Revenue Canada Taxation Head Office

K.B. Harding (613) 957-2129

May 13, 1987

Dear Sirs:

This is in reply to your letter of April 21, 1987 concerning the treatment of "split-dollar" insurance by Revenue Canada.

It is our understanding that split-dollar insurance refers to a policy where one person has an interest in the mortality gain received on death (employee) whereas another person (employer) has an interest in the cash surrender values of the policy.

Since you have not provided us with a specific set of facts we offer the following comments with respect to the treatment of split-dollar insurance policies.

Generally speaking, it is the Department's position that there may be a benefit to either the employee under paragraph 6(1)(a) of the Income Tax Act (Act) or to the shareholder under subsection 15(1) of the Act on split- dollar insurance policies. The benefit includes (as well as the net cost of pure insurance) an amount equal to the excess of the amount of the premiums paid by the employer in respect of the year over the increase in the cash surrender value of the policy during the year. In the case of an employee, a deduction from income is permitted to the Employer in respect of the amount of the benefit described above.

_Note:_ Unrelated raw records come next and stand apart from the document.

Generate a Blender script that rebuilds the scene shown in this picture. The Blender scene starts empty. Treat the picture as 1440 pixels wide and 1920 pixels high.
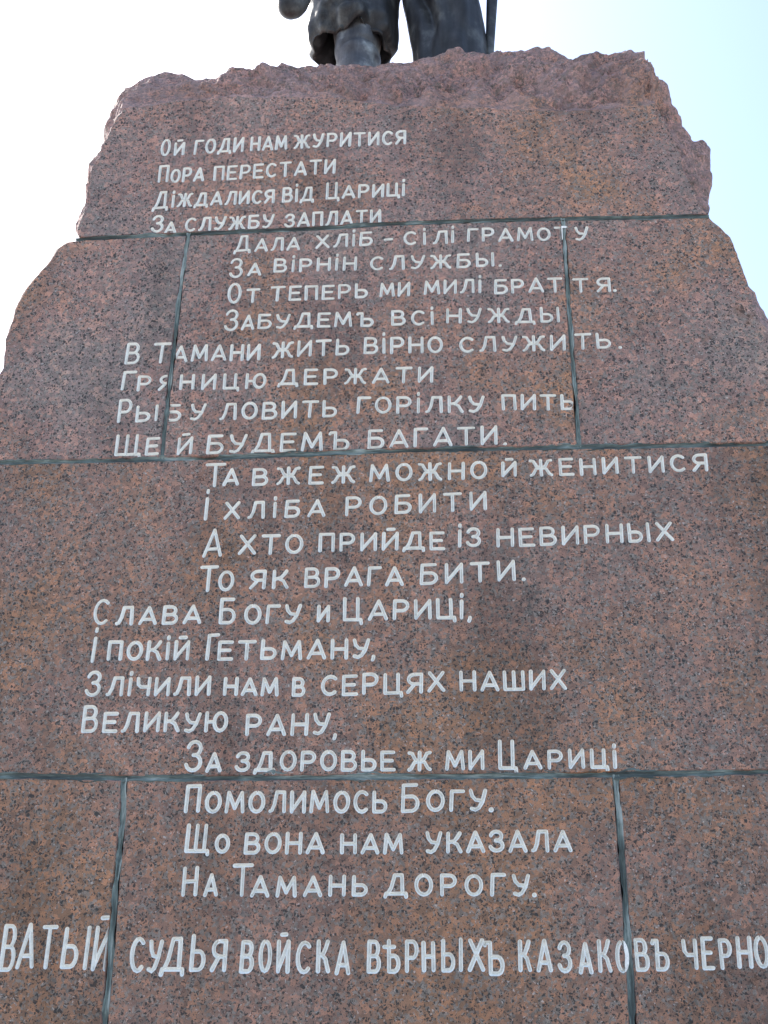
import bpy, bmesh, math, random
from mathutils import Vector, Matrix, noise
from mathutils.geometry import delaunay_2d_cdt

scene = bpy.context.scene
C = scene.collection
rnd = random.Random(7)
R = math.radians

# ------------------------------------------------------------------ camera
FPX, PITCH, YAW, ROLL = 1940.0, R(22.6), R(-3.82), R(0.53)
D, EYE = 3.4, 1.65
FW = Vector((math.sin(YAW) * math.cos(PITCH), math.cos(YAW) * math.cos(PITCH), math.sin(PITCH)))
_r = Vector((math.cos(YAW), -math.sin(YAW), 0))
_u = _r.cross(FW)
RT = math.cos(ROLL) * _r + math.sin(ROLL) * _u
UP = -math.sin(ROLL) * _r + math.cos(ROLL) * _u
cam = bpy.data.cameras.new('camera')
cam.sensor_fit = 'VERTICAL'
cam.sensor_height = 36.0
cam.lens = 36.0 * FPX / 1920.0
cam.clip_end = 20000
cam.clip_start = 0.05
co = bpy.data.objects.new('camera', cam)
C.objects.link(co)
co.matrix_world = Matrix(((RT.x, UP.x, -FW.x, 0), (RT.y, UP.y, -FW.y, -D), (RT.z, UP.z, -FW.z, EYE), (0, 0, 0, 1)))
scene.camera = co

# ------------------------------------------------------------------ sky and sun
SUN_EL, SUN_AZ = R(46), R(-50)          # azimuth measured from +Y (behind the monument) towards +X
w = bpy.data.worlds.new('World')
scene.world = w
w.use_nodes = True
nt = w.node_tree
bg = nt.nodes['Background']
sky = nt.nodes.new('ShaderNodeTexSky')
sky.sky_type = 'NISHITA'
sky.sun_disc = False
sky.sun_elevation = SUN_EL
sky.sun_rotation = SUN_AZ
sky.air_density = 1.0
sky.dust_density = 2.0
sky.ozone_density = 1.0
nt.links.new(sky.outputs[0], bg.inputs[0])
bg.inputs[1].default_value = 0.13
sl = bpy.data.lights.new('sun', 'SUN')
sl.energy = 3.2
sl.angle = R(0.53)
sl.color = (1.0, 0.95, 0.88)
so = bpy.data.objects.new('sun', sl)
C.objects.link(so)
sd = Vector((math.sin(SUN_AZ) * math.cos(SUN_EL), math.cos(SUN_AZ) * math.cos(SUN_EL), math.sin(SUN_EL)))
so.rotation_euler = (-sd).to_track_quat('-Z', 'Y').to_euler()
so.location = sd * 30
scene.view_settings.view_transform = 'Standard'
scene.view_settings.look = 'None'
scene.view_settings.gamma = 1
scene.view_settings.exposure = 1.7


# ------------------------------------------------------------------ helpers
def un(px, py, y=0.0):
    """point of the vertical plane at depth y that a measured photo point belongs to"""
    d = FW * FPX + RT * (px - 720) - UP * (py - 960)
    k = (D + y) / d.y
    return Vector((d.x * k, y, EYE + d.z * k))


def un2(px, py):
    p = un(px, py)
    return Vector((p.x, p.z))


def link(name, verts, faces, mats, parent=None, fmat=None, smooth=False):
    me = bpy.data.meshes.new(name)
    me.from_pydata([tuple(v) for v in verts], [], faces)
    for m in (mats if isinstance(mats, (list, tuple)) else [mats]):
        me.materials.append(m)
    if fmat:
        me.polygons.foreach_set('material_index', fmat)
    if smooth:
        me.polygons.foreach_set('use_smooth', [True] * len(me.polygons))
    me.update()
    o = bpy.data.objects.new(name, me)
    C.objects.link(o)
    if parent:
        o.parent = parent
    return o


def empty(name, label, cat, loc=(0, 0, 0)):
    o = bpy.data.objects.new(name, None)
    C.objects.link(o)
    o.location = loc
    o['label'] = label
    o['category'] = cat
    return o


def resample(pts, ds):
    """open polyline of Vectors resampled about every ds, last point left out"""
    out = []
    for a, b in zip(pts, pts[1:]):
        n = max(1, int(round((b - a).length / ds)))
        for i in range(n):
            out.append(a.lerp(b, i / n))
    return out


def fbm(p, oct=4, lac=2.1, g=0.5):
    s, a = 0.0, 1.0
    q = Vector(p)
    for _ in range(oct):
        s += a * noise.noise(q)
        q = q * lac + Vector((3.1, 1.7, 5.3))
        a *= g
    return s


def chip(p):
    """broken-stone relief: sharp facets from cell distances plus fractal grain"""
    d, _ = noise.voronoi(p)
    return (d[1] - d[0]) * 0.9 - 0.45


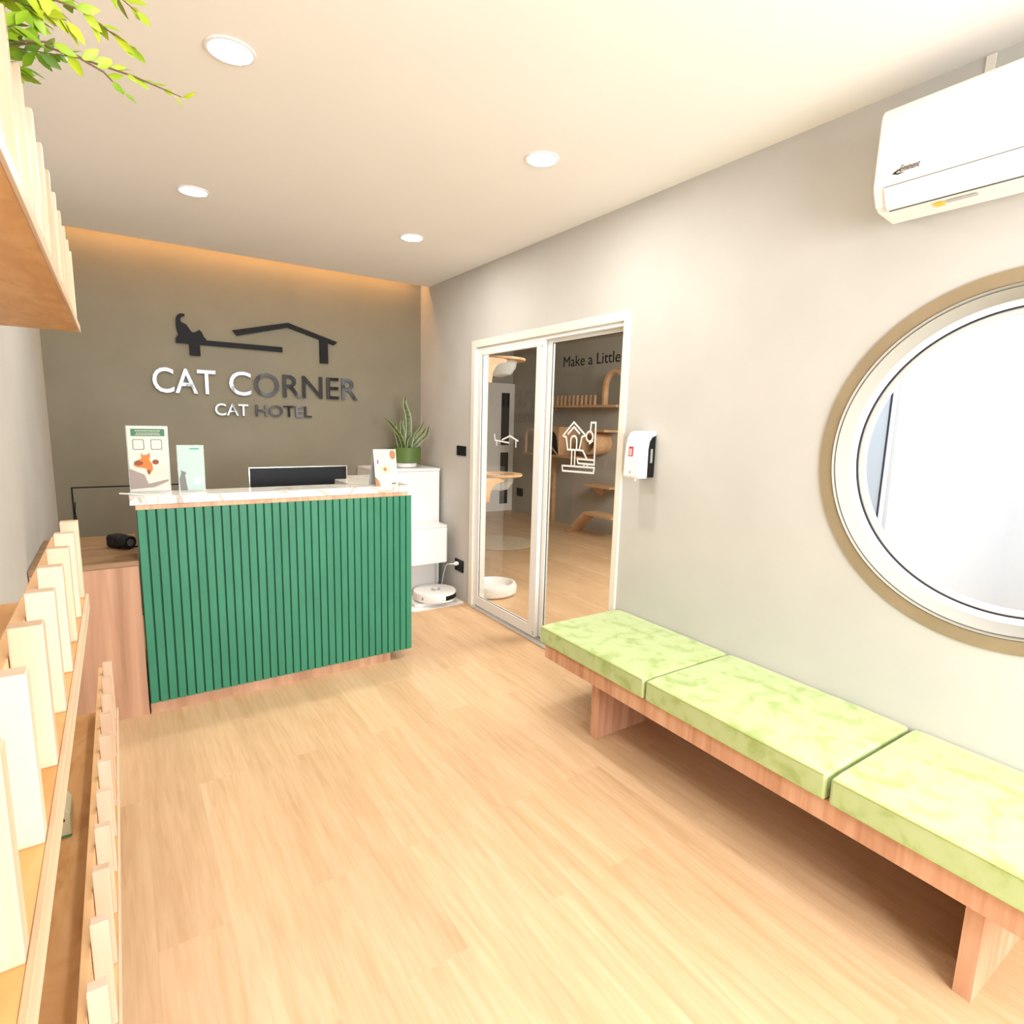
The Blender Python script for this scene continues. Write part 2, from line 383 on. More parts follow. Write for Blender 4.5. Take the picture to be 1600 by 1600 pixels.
# light cove strip
cv = thing('cove_light', 'hidden warm light strip above the back wall', 'light', (.97, YC+.03, 2.70))
MB().box(XL+.05, 2.22, YC+.01, YC+.025, 2.66, 2.675).build('led_strip', M['warm_led'], cv)
area('cove_glow', (.95, YC+.05, 2.70), (2.5, .03), COVE_E, (1.0, .45, .10), (0, .55, -1), cv)

# sliding door
door = thing('door_1', 'white framed sliding glass door with white cat furniture decals', 'door', rwp(0, 3.1, 0)); door['kind'] = 'structure'
fr = MB(RW)
fr.box(-.012, WT+.01, 3.888, 3.943, 0, 2.07); fr.box(-.012, WT+.01, 2.265, 2.31, 0, 2.07); fr.box(-.012, WT+.01, 2.31, 3.888, 2.018, 2.07)
fr.build('frame', M['cream'], door, .003)
fr = MB(RW); fr.box(.004, .09, 3.868, 3.888, 0, 2.018).box(.004, .09, 2.31, 2.322, 0, 2.018).box(.004, .09, 2.322, 3.868, 1.995, 2.018).build('inner_track_frame', M['alu'], door, .002)
MB(RW).box(-.03, .09, 2.31, 3.888, 0, .012).box(.01, .014, 2.31, 3.888, .012, .022).box(.05, .054, 2.31, 3.888, .012, .022).build('floor_track', M['silver'], door)
sp = MB(RW)
def leaf(mb, x0, x1, y0, y1, st0, st1, top=.035, bot=.075):
    mb.box(x0, x1, y0, y0+st0, .02, 1.995).box(x0, x1, y1-st1, y1, .02, 1.995).box(x0, x1, y0+st0, y1-st1, 1.995-top, 1.995).box(x0, x1, y0+st0, y1-st1, .02, .02+bot)
lp = leaf(sp, .006, .034, 3.040, 3.868, .075, .050); 
sleaf = sp.build('sliding_leaf', M['alu'], door, .002)
MB(RW).box(.017, .021, 3.112, 3.822, .09, 1.965).build('glass_panel', M['glass'], sleaf)
MB(RW).box(.014, .0165, 3.812, 3.819, .095, 1.96).box(.014, .0165, 3.112, 3.814, .095, .099).build('gasket', M['gasket'], sleaf)
fp = MB(RW); leaf(fp, .042, .07, 2.322, 3.06, .006, .06, .02, .075)
fleaf = fp.build('fixed_leaf', M['alu'], door, .002)
MB(RW).box(.053, .057, 2.326, 3.002, .09, 1.977).build('glass_panel', M['glass'], fleaf)
MB(RW).box(.049, .0525, 2.996, 3.003, .095, 1.975).box(.049, .0525, 2.33, 3.0, 1.971, 1.977).build('gasket', M['gasket'], fleaf)
MB(RW).box(.003, .0058, 3.052, 3.058, .035, .041).box(.003, .0058, 3.052, 3.058, .05, .056).box(.003, .0058, 3.05, 3.056, 1.955, 1.961).build('screw', M['dkgrey'], sleaf)
# decals
text_obj('lettering', 'Make a Little', rwp(-.051, 2.886, 1.818), -Ud, (0, 0, 1), -Wn, .50, .062, .001, M['decal_black'], fleaf)
def strokes(paths, width, x, parent, name, m):
    """flat ribbon decal on the glass: each path a list of (y,z)"""
    b = MB(RW); h = width/2
    for k, pth in enumerate(paths):
        for i in range(len(pth)-1):
            (y0, z0), (y1, z1) = pth[i], pth[i+1]; L_ = math.hypot(y1-y0, z1-z0)
            if L_ < 1e-6: continue
            ty, tz = (y1-y0)/L_*h, (z1-z0)/L_*h; ny, nz_ = -tz, ty
            b.prism([(y0-ty*.8+ny, z0-tz*.8+nz_), (y1+ty*.8+ny, z1+tz*.8+nz_), (y1+ty*.8-ny, z1+tz*.8-nz_), (y0-ty*.8-ny, z0-tz*.8-nz_)], x-.0004*((i % 3)+1), x, 'yz')
    return b.build(name, m, parent)
arc = lambda cy, cz, r, a0, a1, n=12: [(cy+r*cos(radians(a0+(a1-a0)*k/n)), cz+r*sin(radians(a0+(a1-a0)*k/n))) for k in range(n+1)]
circ = arc(2.612, 1.403, .029, 0, 360, 20)
strokes([
    [(2.866, 1.398), (2.763, 1.485), (2.648, 1.408), (2.682, 1.398), (2.702, 1.318), (2.813, 1.315), (2.832, 1.392), (2.866, 1.398)],
    [(2.815, 1.412), (2.760, 1.456), (2.706, 1.418)],
    [(2.786, 1.318), (2.786, 1.372)] + arc(2.757, 1.372, .029, 0, 180)[::1] + [(2.728, 1.318)],
    [(2.772, 1.315), (2.772, 1.218)], [(2.741, 1.317), (2.741, 1.218)],
    [(2.702, 1.318), (2.668, 1.316), (2.628, 1.268)],
    [(2.862, 1.212), (2.856, 1.180), (2.563, 1.190), (2.558, 1.222), (2.862, 1.212)],
    [(2.717, 1.264), (2.708, 1.238), (2.56, 1.240), (2.562, 1.485), (2.602, 1.485), (2.606, 1.435)],
    [(2.717, 1.264), (2.570, 1.266)],
    circ, [(2.585, 1.378), (2.610, 1.362)],
    [(2.651, 1.24), (2.651, 1.222)], [(2.621, 1.24), (2.621, 1.222)],
], .011, .0525, fleaf, 'cat_house_decal', M['decal'])
strokes([
    [(3.628, 1.382), (3.620, 1.34), (3.434, 1.329)], [(3.598, 1.335), (3.596, 1.305)],
    [(3.522, 1.347), (3.420, 1.377), (3.318, 1.347)], [(3.344, 1.35), (3.342, 1.305)],
], .011, .0165, sleaf, 'logo_decal', M['decal'])

# ================================================================ RECEPTION
FY = 3.18
# low wood cabinet left of the counter
t = thing('low_cabinet', 'brown wood low cabinet left of the green counter', 'cabinet', (-.15, 3.5, 0))
MB().box(XL+.004, .045, FY+.004, 3.90, 0, .755).build('body', M['counter_wood'], t)
MB().box(XL+.003, .047, FY, 3.91, .757, .781).build('top_panel', M['counter_top_wood_shaded'], t, .001)
# counter
t = thing('reception_counter', 'reception counter with green vertical slat front and wood plinth', 'counter', (.73, 3.4, 0))
MB().box(.052, 1.305, FY+.001, FY+.02, 0, .10).build('plinth', M['counter_wood'], t)
MB().box(.052, 1.418, FY+.021, FY+.04, .058, 1.044).box(.052, .07, FY+.041, 3.36, .0, 1.044).box(1.24, 1.258, FY+.041, 3.84, 0, 1.044).box(1.40, 1.418, FY+.041, 3.84, .06, 1.044).box(.071, 1.239, 3.342, 3.36, .78, 1.044).build('carcass', M['counter_wood'], t)
b = MB(); n = 35; x0, x1 = .051, 1.443; p = (x1-x0)/n
for k in range(n):
    a, c = x0+k*p+.0028, x0+(k+1)*p-.0028
    b.prism([(a-.0012, FY-.004), (a+.0015, FY-.0165), (c-.0015, FY-.0165), (c+.0012, FY-.004)], .06, 1.024, 'xy')
gp = b.build('green_slat_panel', M['green'], t)
MB().box(x0, x1, FY-.006, FY+.0, .0605, 1.0235).build('slat_backing', M['green_dark'], t)
MB().box(.05, 1.417, FY-.012, FY+.0205, 1.0245, 1.0455).build('wood_edge_strip', M['bench_wood'], t)
MB().box(.071, 1.239, 3.361, 3.95, .74, .765).box(.071, .089, 3.37, 3.95, 0, .739).build('desk_surface', M['counter_top_wood_shaded'], t)
b = MB(); b.prism([(.028, 3.165), (1.437, 3.165), (1.437, 3.86), (1.13, 3.86), (1.13, 3.375), (.028, 3.375)], 1.0465, 1.086, 'xy')
tag(b.build('countertop', M['marble'], bevel=.002, loc=(.73, 3.3, 1.066)), 'white marble countertop with grey veins on the green counter', 'countertop')

# monitor behind the ledge
t = thing('computer_monitor', 'black computer monitor showing just above the marble countertop', 'monitor', (.92, 3.6, .766))
MB().box(.632, 1.205, 3.645, 3.675, .85, 1.166).build('screen_housing', M['black'], t, .003)
MB().box(.630, 1.207, 3.646, 3.68, 1.1665, 1.171).box(.626, .6315, 3.646, 3.68, .85, 1.171).box(1.2055, 1.211, 3.646, 3.68, .85, 1.171).build('rim', M['silver'], t)
MB().box(.88, .96, 3.676, 3.70, .79, .95).box(.80, 1.04, 3.62, 3.80, .766, .776).build('stand', M['silver'], t, .002)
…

The Department does not consider the individual whose life is insured under a split-dollar insurance policy to be in receipt of a benefit in respect of the increase in cash surrender value. However, this position applies only where the corporation pays a portion of the annual premium that is equal to the lesser of the annual premium or the annual increase in the policy's cash surrender value and where the corporation is entitled to the cash surrender value of the policy on its termination or to a portion of the amount payable under the original policy on death equal to its cash surrender value immediately before death as well as to the dividends that arise in connection with the policy or anything substituted therefore.